'There's a world of tech opportunities for the charity sector'

05 Oct 2015 Voices

Technology

After 16 years, our longest-standing columnist is calling it a day. John Tate reflects on the pros and cons of the advances in technology we have seen over that period.

Once upon a time, long, long ago (actually in 1999) I started to write this column. Now, 16 years and 161 columns later, I have decided to hang up my keyboard and hand over to a fresh face.

During this period I have run and sold two IT businesses and advised a huge number of others; I have been a trustee of several charities, and acted as an adviser to the Charity Finance Group. It is an opportune moment to reflect on the main technology developments we have witnessed in the charity world over this time.

Cast your mind back to 1999. That was the year the euro came into existence; Google had only just been launched and had 11 employees; and less than a fifth of UK households had access to the internet.

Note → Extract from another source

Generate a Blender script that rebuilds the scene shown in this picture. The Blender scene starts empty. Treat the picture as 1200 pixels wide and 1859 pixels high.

Clearly IT has delivered some huge benefits to the charity sector over this period. Web-based and mobile technology, for example, has created opportunities to streamline business processes, deliver high-quality, up-to-date information and provide a platform for whole new ways of engaging with donors, volunteers and beneficiaries.

Look no further than the web for the sales pitches of countless millions of suppliers to see what is possible, and in many cases what has already been achieved. And we have only just started – we have so much more to gain from technology in the coming decades.

Technology pitfalls

But there are also pitfalls for the unwary that charities have to be extremely careful about.

The first is that successfully implementing new technology is fraught with challenges.

Far too many IT projects fail to deliver what is expected of them. People are not very good at making change happen, and suppliers have an ingrained habit of overpromising what they can deliver.

Technology has been around long enough now that we should all realise this. So it is up to a charity to make sure the right level of resource and planning is applied to any new IT activity it is embarking on. If this is done well, a world of opportunities emerge.

My second concern is that the use of technology has a wide range of adverse social implications which we still only have a limited understanding about.

For instance, computers are replacing much of the face-to-face engagement with others that many children would have previously had as they were growing up. For adults the same can also apply.

A 24/7 online culture can destroy a person’s work-life balance. Added to this, the ability to be anonymous on the web allows the evil in our world to do much harm.

A final area of learning is that, in this information age, we need to recognise and respond positively to the fact that technology is driving the transparency agenda – much more data is now being revealed, on an almost daily basis, about the good and bad of how charities operate, thanks to the internet.

The transparency agenda

Our response to this will determine the future of the charity sector.

Unfortunately, all too often in my view, finance directors, chief executives and trustees are too defensive about what is going on – for instance with senior staff pay – rather than embracing the growing demand for more transparency. Public trust in charities is falling and will continue to do so unless, and until, this changes.

So if we want to make a quantum improvement in how charities are run we need to encourage charity leaders to operate in a spirit of greater openness.

Technology can support this, but it cannot on its own make this happen.

In closing I’d like to thank the editors of Charity Finance over the past 16 years for their patience and support wading through the thousands of words I have written.

I’d also like to thank you, the reader, for your encouragement and positive feedback.

Finally I’m tweeting my very best regards to the late Dan Phelan, who founded Charity Finance 25 years ago, asked me to write this column and became a very close friend. I hope to see many of you at his memorial event on 14 October.

John Tate is a business consultant, and a visiting lecturer at Cass Business School.